Poderá vir a ser alterado o regime de propriedade agrária, permitindo a pequena
propriedade para os camponeses. Especulava-se sobre a mudança do estatuto dos
trabalhadores migrantes, alterações profundas na segurança social e pequenas
alterações na política do filho único (esta está confirmada). Resumindo: a
China terminará a sua evolução para a economia de mercado. Mas esse caminho
também incorporará algumas das conquistas sociais do século XX.
O mundo poderá vir
a ter boas notícias em matéria económica. Boas notícias, porque o nosso
problema nunca foi a entrada da China no mercado internacional.
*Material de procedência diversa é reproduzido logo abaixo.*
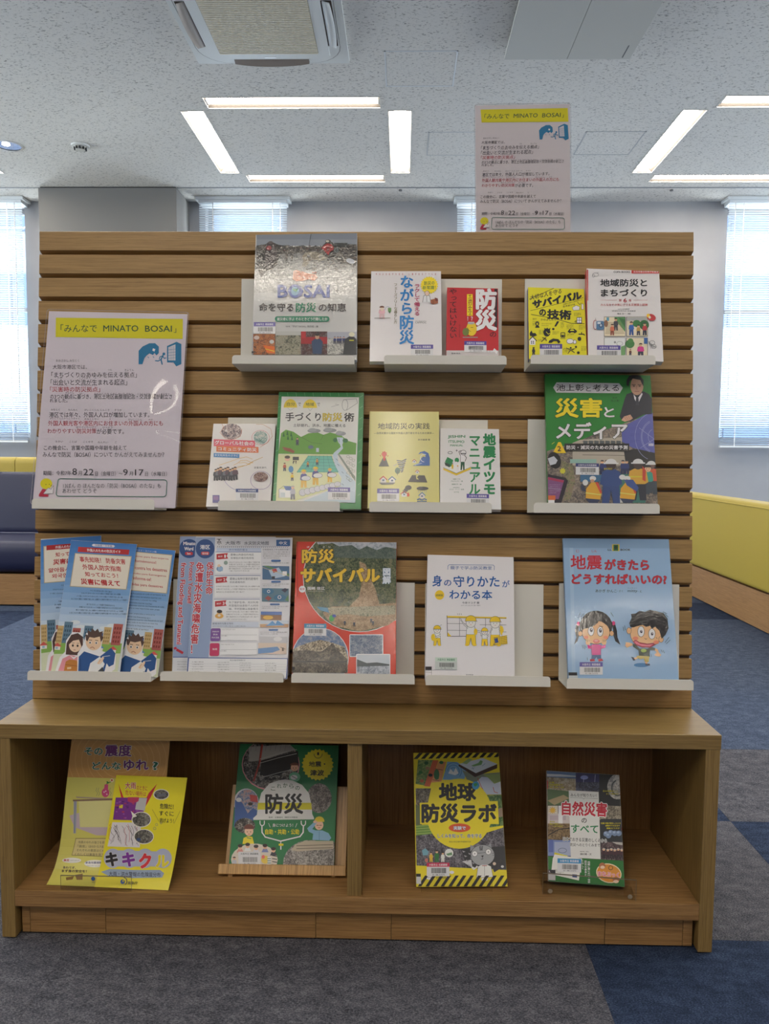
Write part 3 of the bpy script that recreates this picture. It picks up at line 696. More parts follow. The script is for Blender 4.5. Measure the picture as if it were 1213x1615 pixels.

Foi tê-lo feito
só para produzir e exportar, por via da sua competitividade em baixos salários.
Se os salários aumentam, o consumo aumenta e os direitos e proteções sociais
aumentam, isso será uma enorme ajuda ao nosso modelo social e à nossa
sustentabilidade económica, pondo os factores de competitividade económica onde
eles devem estar. O crescimento dos salários chineses e do seu mercado interno
é uma urgência absoluta para todos nós.
Mas, no que toca ao
aprofundamento democrático, não me arrisco a fazer previsões. Desejo
sinceramente que a democracia venha com o crescimento da classe média (que
agora poderá vir a ser exponencial). Mas essa democratização depende do que
consideramos serem os limites da própria democracia. Não basta eleições,
parlamento e uma imprensa mais ou menos livre para falarmos de democracia. E
mesmo estas três coisas parecem uma miragem quando olhamos para a China. É
preciso um exercício de direitos cívicos quotidianos e uma sociedade civil
capaz de fazer frente ao poder político e poder económico. Separação de
poderes, direitos laborais e sindicais, mínimos de igualdade social e por aí
adiante.
Por mais que me
esforce, tenho dificuldade em imaginar a imensa China, multicultural,
multirreligiosa e sem qualquer experiência levemente democrática no seu
passado, a viver em paz com uma verdadeira democracia pluripartidária e livre
nas próximas décadas. Pode ser que a democracia chinesa nasça muito lentamente,
como quase tudo naquela imensa nação. Pode ser que viva, durante muitas décadas,
em regime semidemocrático. E que isso até se transforme num padrão para todos
nós. Não nos é difícil imaginar um capitalismo global construído à custa do
enfraquecimento das democracias nacionais. E a esta democracia de baixa
intensidade a China até pode adaptar-se com alguma facilidade.
Posso esforçar-me
por imaginar que o aumento do consumo na China, o crescimento duma classe média
poderosa e os novos padrões culturais que isso trará, mudarão os níveis de
exigência democrática e social dos chineses. E que que isso venha a
corresponder a um novo impulso à economia mundial e ao começo de uma nova era
de esperança. Mas não é fácil comprar o otimismo do jornalista do Financial
Times, James Kynge, que termina o seu livro "A China abala o Mundo" com
uma nota de esperança: "É esta flexibilidade e pragmatismo, constantemente
visível na transformação da China, que fornece o contra-argumento de cenários
futuros carregados de ameaças. Talvez a China esteja demasiado ligada ao mundo,
demasiado implicada nas suas organizações e tratados e demasiado dependente dos
outros para morder as mãos que lhe dão de comer." É indiscutível o
pragmatismo chinês e a eficácia com que está a conseguir a sua integração na
economia global. Só que isso não a leva obrigatoriamente à democracia. Não a
levaram as reformas dos últimos 35 anos. E esta via autoritária para a
sociedade de mercado pode bem vir a ser um modelo de sucesso. É que "as
mãos que dão de comer" à China estão-se nas tintas para as nossas
fantasias democráticas.
Sendo pessimista ou
otimista, as consequências do que por estes meses ser vai decidir na China são
brutais para todos nós. Da última vez que a China se moveu, e entrou no mercado
global, o mundo inteiro tremeu. Na realidade, ainda estamos a sentir as
réplicas do terramoto provocado por Deng Xiaoping. Outros abalos virão.